• _GIVEN INFORMATION_:
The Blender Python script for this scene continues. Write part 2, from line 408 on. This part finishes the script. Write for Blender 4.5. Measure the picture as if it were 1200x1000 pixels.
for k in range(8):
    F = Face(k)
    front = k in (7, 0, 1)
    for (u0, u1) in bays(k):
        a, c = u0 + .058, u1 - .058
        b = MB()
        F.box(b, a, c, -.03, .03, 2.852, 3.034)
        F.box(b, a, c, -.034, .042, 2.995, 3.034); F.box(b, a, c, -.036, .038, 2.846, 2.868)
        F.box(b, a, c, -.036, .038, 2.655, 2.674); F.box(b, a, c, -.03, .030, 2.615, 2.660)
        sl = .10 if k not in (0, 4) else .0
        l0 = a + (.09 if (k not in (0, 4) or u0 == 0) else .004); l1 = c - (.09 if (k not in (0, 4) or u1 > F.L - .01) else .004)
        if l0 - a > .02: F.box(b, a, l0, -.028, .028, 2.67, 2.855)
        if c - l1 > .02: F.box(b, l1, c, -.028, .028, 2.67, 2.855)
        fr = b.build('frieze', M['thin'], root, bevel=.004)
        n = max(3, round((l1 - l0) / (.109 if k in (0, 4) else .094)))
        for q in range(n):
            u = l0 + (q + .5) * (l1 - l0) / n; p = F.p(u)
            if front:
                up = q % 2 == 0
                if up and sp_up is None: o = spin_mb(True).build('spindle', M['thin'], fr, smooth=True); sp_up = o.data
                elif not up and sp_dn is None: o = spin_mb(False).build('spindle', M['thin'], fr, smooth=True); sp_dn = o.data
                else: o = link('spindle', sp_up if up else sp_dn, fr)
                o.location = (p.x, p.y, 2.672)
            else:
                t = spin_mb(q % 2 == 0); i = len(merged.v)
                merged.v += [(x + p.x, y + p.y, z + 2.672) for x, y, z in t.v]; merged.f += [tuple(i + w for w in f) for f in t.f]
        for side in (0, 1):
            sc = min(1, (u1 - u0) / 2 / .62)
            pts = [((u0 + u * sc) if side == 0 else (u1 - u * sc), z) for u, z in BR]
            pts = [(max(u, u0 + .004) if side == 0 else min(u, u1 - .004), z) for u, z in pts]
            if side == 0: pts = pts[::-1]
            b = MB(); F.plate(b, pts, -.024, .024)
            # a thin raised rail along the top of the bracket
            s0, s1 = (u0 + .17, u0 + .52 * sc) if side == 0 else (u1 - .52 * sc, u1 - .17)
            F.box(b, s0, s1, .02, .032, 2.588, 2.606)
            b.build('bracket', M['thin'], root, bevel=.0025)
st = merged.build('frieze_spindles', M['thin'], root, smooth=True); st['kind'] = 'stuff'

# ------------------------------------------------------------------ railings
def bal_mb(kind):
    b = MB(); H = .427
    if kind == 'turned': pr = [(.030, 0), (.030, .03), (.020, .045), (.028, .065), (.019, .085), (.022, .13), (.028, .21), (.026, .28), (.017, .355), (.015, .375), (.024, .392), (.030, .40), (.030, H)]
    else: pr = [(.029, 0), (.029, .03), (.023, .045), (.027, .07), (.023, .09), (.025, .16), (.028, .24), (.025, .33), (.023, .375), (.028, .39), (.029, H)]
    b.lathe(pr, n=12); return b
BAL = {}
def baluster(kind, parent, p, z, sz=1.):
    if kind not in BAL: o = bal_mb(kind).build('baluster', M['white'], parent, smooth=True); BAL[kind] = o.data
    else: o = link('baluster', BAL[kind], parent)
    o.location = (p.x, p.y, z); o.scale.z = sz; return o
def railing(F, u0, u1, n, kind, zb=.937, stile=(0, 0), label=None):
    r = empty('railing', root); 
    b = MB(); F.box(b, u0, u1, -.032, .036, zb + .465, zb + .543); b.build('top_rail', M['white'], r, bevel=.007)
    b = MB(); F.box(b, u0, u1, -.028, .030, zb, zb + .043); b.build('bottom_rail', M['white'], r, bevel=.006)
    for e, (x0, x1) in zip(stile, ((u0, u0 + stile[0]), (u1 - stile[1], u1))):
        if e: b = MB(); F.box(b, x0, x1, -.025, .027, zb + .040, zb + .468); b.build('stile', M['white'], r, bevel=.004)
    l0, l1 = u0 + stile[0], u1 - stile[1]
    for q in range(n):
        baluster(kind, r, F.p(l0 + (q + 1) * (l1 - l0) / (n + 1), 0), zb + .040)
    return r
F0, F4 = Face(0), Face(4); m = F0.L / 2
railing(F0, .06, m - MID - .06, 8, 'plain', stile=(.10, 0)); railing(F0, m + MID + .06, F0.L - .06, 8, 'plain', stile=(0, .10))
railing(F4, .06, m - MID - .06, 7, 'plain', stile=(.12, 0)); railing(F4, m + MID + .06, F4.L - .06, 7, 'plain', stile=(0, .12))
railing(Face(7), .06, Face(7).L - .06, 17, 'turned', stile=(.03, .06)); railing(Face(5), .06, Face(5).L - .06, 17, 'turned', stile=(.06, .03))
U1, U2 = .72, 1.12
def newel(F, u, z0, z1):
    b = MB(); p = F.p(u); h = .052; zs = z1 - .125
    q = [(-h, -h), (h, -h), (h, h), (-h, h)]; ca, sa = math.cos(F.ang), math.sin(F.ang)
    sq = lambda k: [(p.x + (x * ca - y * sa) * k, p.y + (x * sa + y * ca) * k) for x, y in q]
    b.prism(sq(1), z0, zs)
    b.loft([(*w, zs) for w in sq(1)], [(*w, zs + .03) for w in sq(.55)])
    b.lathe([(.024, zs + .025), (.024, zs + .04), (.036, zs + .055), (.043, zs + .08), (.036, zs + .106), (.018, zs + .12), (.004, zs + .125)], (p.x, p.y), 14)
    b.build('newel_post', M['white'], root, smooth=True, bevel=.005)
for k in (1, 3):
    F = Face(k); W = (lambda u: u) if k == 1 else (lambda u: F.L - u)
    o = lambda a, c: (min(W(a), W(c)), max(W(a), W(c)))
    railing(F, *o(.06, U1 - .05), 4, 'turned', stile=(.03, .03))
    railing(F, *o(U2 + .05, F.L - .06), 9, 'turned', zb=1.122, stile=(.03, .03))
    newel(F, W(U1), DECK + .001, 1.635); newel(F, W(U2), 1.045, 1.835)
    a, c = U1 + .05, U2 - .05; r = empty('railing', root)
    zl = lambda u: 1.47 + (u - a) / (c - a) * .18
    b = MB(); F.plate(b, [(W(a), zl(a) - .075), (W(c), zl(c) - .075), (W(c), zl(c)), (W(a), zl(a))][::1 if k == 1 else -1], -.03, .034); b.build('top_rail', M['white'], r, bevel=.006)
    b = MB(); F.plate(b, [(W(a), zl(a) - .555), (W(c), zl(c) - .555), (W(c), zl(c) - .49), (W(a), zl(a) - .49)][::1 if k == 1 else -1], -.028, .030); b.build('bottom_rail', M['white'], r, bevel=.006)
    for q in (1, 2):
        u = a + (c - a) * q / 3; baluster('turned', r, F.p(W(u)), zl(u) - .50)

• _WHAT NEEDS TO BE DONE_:
Copy out each line exactly as written.

• _SOLVED EXERCISE_:
The Blender Python script for this scene continues. Write part 2, from line 408 on. This part finishes the script. Write for Blender 4.5. Measure the picture as if it were 1200x1000 pixels.
for k in range(8):
    F = Face(k)
    front = k in (7, 0, 1)
    for (u0, u1) in bays(k):
        a, c = u0 + .058, u1 - .058
        b = MB()
        F.box(b, a, c, -.03, .03, 2.852, 3.034)
        F.box(b, a, c, -.034, .042, 2.995, 3.034); F.box(b, a, c, -.036, .038, 2.846, 2.868)
        F.box(b, a, c, -.036, .038, 2.655, 2.674); F.box(b, a, c, -.03, .030, 2.615, 2.660)
        sl = .10 if k not in (0, 4) else .0
        l0 = a + (.09 if (k not in (0, 4) or u0 == 0) else .004); l1 = c - (.09 if (k not in (0, 4) or u1 > F.L - .01) else .004)
        if l0 - a > .02: F.box(b, a, l0, -.028, .028, 2.67, 2.855)
        if c - l1 > .02: F.box(b, l1, c, -.028, .028, 2.67, 2.855)
        fr = b.build('frieze', M['thin'], root, bevel=.004)
        n = max(3, round((l1 - l0) / (.109 if k in (0, 4) else .094)))
        for q in range(n):
            u = l0 + (q + .5) * (l1 - l0) / n; p = F.p(u)
            if front:
                up = q % 2 == 0
                if up and sp_up is None: o = spin_mb(True).build('spindle', M['thin'], fr, smooth=True); sp_up = o.data
                elif not up and sp_dn is None: o = spin_mb(False).build('spindle', M['thin'], fr, smooth=True); sp_dn = o.data
                else: o = link('spindle', sp_up if up else sp_dn, fr)
                o.location = (p.x, p.y, 2.672)
            else:
                t = spin_mb(q % 2 == 0); i = len(merged.v)
                merged.v += [(x + p.x, y + p.y, z + 2.672) for x, y, z in t.v]; merged.f += [tuple(i + w for w in f) for f in t.f]
        for side in (0, 1):
            sc = min(1, (u1 - u0) / 2 / .62)
            pts = [((u0 + u * sc) if side == 0 else (u1 - u * sc), z) for u, z in BR]
            pts = [(max(u, u0 + .004) if side == 0 else min(u, u1 - .004), z) for u, z in pts]
            if side == 0: pts = pts[::-1]
            b = MB(); F.plate(b, pts, -.024, .024)
            # a thin raised rail along the top of the bracket
            s0, s1 = (u0 + .17, u0 + .52 * sc) if side == 0 else (u1 - .52 * sc, u1 - .17)
            F.box(b, s0, s1, .02, .032, 2.588, 2.606)
            b.build('bracket', M['thin'], root, bevel=.0025)
st = merged.build('frieze_spindles', M['thin'], root, smooth=True); st['kind'] = 'stuff'

# ------------------------------------------------------------------ railings
def bal_mb(kind):
    b = MB(); H = .427
    if kind == 'turned': pr = [(.030, 0), (.030, .03), (.020, .045), (.028, .065), (.019, .085), (.022, .13), (.028, .21), (.026, .28), (.017, .355), (.015, .375), (.024, .392), (.030, .40), (.030, H)]
    else: pr = [(.029, 0), (.029, .03), (.023, .045), (.027, .07), (.023, .09), (.025, .16), (.028, .24), (.025, .33), (.023, .375), (.028, .39), (.029, H)]
    b.lathe(pr, n=12); return b
BAL = {}
def baluster(kind, parent, p, z, sz=1.):
    if kind not in BAL: o = bal_mb(kind).build('baluster', M['white'], parent, smooth=True); BAL[kind] = o.data
    else: o = link('baluster', BAL[kind], parent)
    o.location = (p.x, p.y, z); o.scale.z = sz; return o
def railing(F, u0, u1, n, kind, zb=.937, stile=(0, 0), label=None):
    r = empty('railing', root); 
    b = MB(); F.box(b, u0, u1, -.032, .036, zb + .465, zb + .543); b.build('top_rail', M['white'], r, bevel=.007)
    b = MB(); F.box(b, u0, u1, -.028, .030, zb, zb + .043); b.build('bottom_rail', M['white'], r, bevel=.006)
    for e, (x0, x1) in zip(stile, ((u0, u0 + stile[0]), (u1 - stile[1], u1))):
        if e: b = MB(); F.box(b, x0, x1, -.025, .027, zb + .040, zb + .468); b.build('stile', M['white'], r, bevel=.004)
    l0, l1 = u0 + stile[0], u1 - stile[1]
    for q in range(n):
        baluster(kind, r, F.p(l0 + (q + 1) * (l1 - l0) / (n + 1), 0), zb + .040)
    return r
F0, F4 = Face(0), Face(4); m = F0.L / 2
railing(F0, .06, m - MID - .06, 8, 'plain', stile=(.10, 0)); railing(F0, m + MID + .06, F0.L - .06, 8, 'plain', stile=(0, .10))
railing(F4, .06, m - MID - .06, 7, 'plain', stile=(.12, 0)); railing(F4, m + MID + .06, F4.L - .06, 7, 'plain', stile=(0, .12))
railing(Face(7), .06, Face(7).L - .06, 17, 'turned', stile=(.03, .06)); railing(Face(5), .06, Face(5).L - .06, 17, 'turned', stile=(.06, .03))
U1, U2 = .72, 1.12
def newel(F, u, z0, z1):
    b = MB(); p = F.p(u); h = .052; zs = z1 - .125
    q = [(-h, -h), (h, -h), (h, h), (-h, h)]; ca, sa = math.cos(F.ang), math.sin(F.ang)
    sq = lambda k: [(p.x + (x * ca - y * sa) * k, p.y + (x * sa + y * ca) * k) for x, y in q]
    b.prism(sq(1), z0, zs)
    b.loft([(*w, zs) for w in sq(1)], [(*w, zs + .03) for w in sq(.55)])
    b.lathe([(.024, zs + .025), (.024, zs + .04), (.036, zs + .055), (.043, zs + .08), (.036, zs + .106), (.018, zs + .12), (.004, zs + .125)], (p.x, p.y), 14)
    b.build('newel_post', M['white'], root, smooth=True, bevel=.005)
for k in (1, 3):
    F = Face(k); W = (lambda u: u) if k == 1 else (lambda u: F.L - u)
    o = lambda a, c: (min(W(a), W(c)), max(W(a), W(c)))
    railing(F, *o(.06, U1 - .05), 4, 'turned', stile=(.03, .03))
    railing(F, *o(U2 + .05, F.L - .06), 9, 'turned', zb=1.122, stile=(.03, .03))
    newel(F, W(U1), DECK + .001, 1.635); newel(F, W(U2), 1.045, 1.835)
    a, c = U1 + .05, U2 - .05; r = empty('railing', root)
    zl = lambda u: 1.47 + (u - a) / (c - a) * .18
    b = MB(); F.plate(b, [(W(a), zl(a) - .075), (W(c), zl(c) - .075), (W(c), zl(c)), (W(a), zl(a))][::1 if k == 1 else -1], -.03, .034); b.build('top_rail', M['white'], r, bevel=.006)
    b = MB(); F.plate(b, [(W(a), zl(a) - .555), (W(c), zl(c) - .555), (W(c), zl(c) - .49), (W(a), zl(a) - .49)][::1 if k == 1 else -1], -.028, .030); b.build('bottom_rail', M['white'], r, bevel=.006)
    for q in (1, 2):
        u = a + (c - a) * q / 3; baluster('turned', r, F.p(W(u)), zl(u) - .50)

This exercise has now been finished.